The Los Angeles Times in 2013 spoke with employees in nine states who “shared similar accounts of overwhelming, unrealistic pressure and even harassment” from supervisors pushing them to open new accounts, noted Paulina Gonzalez, executive director of the California Reinvestment Coalition, a nonprofit advocate for fair access to credit.

“That’s a systematic, companywide problem that originates from the leadership of the bank creating unrealistic revenue goals and then forcing front-line workers to try and meet them,” Gonzalez said in a statement. “For true accountability, the senior leadership at the bank who were responsible for this scandal, who knew about this problem and who profited from these ill-gotten gains, should be shown the door.”

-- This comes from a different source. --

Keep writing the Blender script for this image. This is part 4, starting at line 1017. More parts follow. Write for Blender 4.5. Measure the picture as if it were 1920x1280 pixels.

The issues at Wells Fargo may be particularly egregious, but they aren’t isolated within the financial services industry, said Rasheed Hammouda, co-CEO of Bridge Financial Technologies and a former PNC investment adviser.

Banks will be reluctant to give up the revenue opportunities of cross-selling and upselling, so they aren’t likely to aggressively pull back.

“When these things happen, bank executives must take responsibility,” Hammouda said. “These perverse incentives are ultimately driven by high goal setting at the executive level, completely abstracted from the rank-and-file experience.”

Wells Fargo’s CEO now is emphasizing a “service” -- rather than sales -- culture. In a statement last week, he said the elimination of sales goals helps reinforce that message among employees.

“For the past several years, we have significantly strengthened our training programs, controls and oversight,” said Stumpf, “and have evolved our model to ensure we are rewarding deeper relationships and providing excellent customer service.”